I knew, as many of you probably do, that Kennett Square, PA--that small town in Chester County--is truly the mushroom capital of the US (if not the world).  Farms there produce about 400 million pounds of mushrooms each year--that's over half of the mushrooms consumed in the US.  That's an amazing amount.

What I didn't know was how Kennett Square became the center of the mushroom universe.  An interesting NPR article gives more information, but here are some of the basics.

The story begins with Quakers.  According to the local story, in 1885, a couple of Quaker flower farmers in Chester County wanted to use up some ground under their flower greenhouses.  So they decided to try to raise mushrooms.  It worked.
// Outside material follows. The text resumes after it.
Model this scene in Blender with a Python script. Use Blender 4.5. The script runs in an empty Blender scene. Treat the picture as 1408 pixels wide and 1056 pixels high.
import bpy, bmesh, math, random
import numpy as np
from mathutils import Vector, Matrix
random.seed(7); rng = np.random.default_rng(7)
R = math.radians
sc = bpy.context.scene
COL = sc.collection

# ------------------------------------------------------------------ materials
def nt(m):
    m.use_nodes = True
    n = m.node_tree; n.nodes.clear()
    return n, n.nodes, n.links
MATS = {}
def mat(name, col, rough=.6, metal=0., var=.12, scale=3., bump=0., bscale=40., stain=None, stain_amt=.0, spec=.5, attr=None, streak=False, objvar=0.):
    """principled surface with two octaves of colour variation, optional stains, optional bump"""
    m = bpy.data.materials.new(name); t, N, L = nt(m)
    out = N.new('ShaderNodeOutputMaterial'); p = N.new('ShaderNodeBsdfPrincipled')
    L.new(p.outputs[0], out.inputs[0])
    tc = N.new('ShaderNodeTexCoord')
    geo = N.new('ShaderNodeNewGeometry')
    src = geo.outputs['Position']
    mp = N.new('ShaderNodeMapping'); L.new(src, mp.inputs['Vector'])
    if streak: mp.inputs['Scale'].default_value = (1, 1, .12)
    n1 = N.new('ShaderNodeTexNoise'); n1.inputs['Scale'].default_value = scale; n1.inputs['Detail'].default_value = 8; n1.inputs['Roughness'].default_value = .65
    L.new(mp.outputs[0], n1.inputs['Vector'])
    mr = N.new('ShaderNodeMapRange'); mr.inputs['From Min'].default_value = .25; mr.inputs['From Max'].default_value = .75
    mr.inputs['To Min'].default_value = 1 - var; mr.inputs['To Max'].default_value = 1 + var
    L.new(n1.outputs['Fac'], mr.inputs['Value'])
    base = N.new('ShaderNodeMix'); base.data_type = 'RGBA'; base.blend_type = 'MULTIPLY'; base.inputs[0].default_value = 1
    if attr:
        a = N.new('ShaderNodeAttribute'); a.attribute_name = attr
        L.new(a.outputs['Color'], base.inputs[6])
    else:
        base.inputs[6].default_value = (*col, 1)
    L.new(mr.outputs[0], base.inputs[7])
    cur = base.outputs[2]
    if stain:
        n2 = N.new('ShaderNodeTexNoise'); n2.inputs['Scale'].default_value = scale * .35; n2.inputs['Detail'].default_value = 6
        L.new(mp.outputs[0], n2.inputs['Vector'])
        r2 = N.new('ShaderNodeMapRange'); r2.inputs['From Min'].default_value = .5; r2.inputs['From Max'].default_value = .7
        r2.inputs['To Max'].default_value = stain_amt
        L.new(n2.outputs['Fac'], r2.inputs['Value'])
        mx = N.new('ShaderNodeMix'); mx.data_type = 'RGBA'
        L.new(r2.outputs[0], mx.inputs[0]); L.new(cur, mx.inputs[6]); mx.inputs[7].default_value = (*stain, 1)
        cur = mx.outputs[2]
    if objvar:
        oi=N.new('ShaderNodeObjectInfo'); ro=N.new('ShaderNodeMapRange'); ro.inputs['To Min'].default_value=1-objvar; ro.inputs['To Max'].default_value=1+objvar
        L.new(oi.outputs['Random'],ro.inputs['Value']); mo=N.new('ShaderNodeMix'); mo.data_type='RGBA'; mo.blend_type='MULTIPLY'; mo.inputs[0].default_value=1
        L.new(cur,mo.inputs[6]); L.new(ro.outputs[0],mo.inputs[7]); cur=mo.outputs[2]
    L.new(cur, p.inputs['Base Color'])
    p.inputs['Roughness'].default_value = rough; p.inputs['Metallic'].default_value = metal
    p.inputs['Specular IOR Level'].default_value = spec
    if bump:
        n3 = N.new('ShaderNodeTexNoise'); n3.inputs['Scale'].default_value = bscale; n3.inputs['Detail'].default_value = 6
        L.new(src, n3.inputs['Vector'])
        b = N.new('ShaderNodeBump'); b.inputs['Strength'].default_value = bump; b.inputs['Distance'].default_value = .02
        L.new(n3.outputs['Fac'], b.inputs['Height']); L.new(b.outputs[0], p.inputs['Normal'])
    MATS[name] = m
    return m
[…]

White mushrooms ready for the picking.  (Photo courtesy of NPR.)
For this labor intensive work, they hired Italians who lived in the area, who eventually started their own farms.  By 1950, there were hundreds of mushroom farms in the area--many owned by Italian families. 

Raising mushrooms starts with the compost.  Most of the local farms use cocoa shells from Hershey, and corn cobs, hay, chicken manure and horse manure from area farms.  The spores are added to the compost in dark buildings, which creates fungus.  The farmers then lower the carbon dioxide level and temperature and add water.  This simulates winter coming on and the fungus then forces the mushrooms to grow.

Tending the mushroom growing barns, harvesting, etc are all done manually.  (Many of the workers are Mexicans who have worked these farms for generations.)  And timing is important.  According to the article, mushrooms can double in size in 24 hours, so when they're the right size, they have to be harvested. 

The mushroom business in Kennett Square continues to grow.  Unfortunately, that means that the big farms have gotten bigger and many of the smaller ones have folded.  With larger farms, it's harder to get enough of their needs met locally.  For example, compost ingredients have to be brought in from further away, which is more expensive.

Still, the farms that continue to thrive are a result of the hard work and ingenuity of the many who came before them.  And that's a pretty cool thing.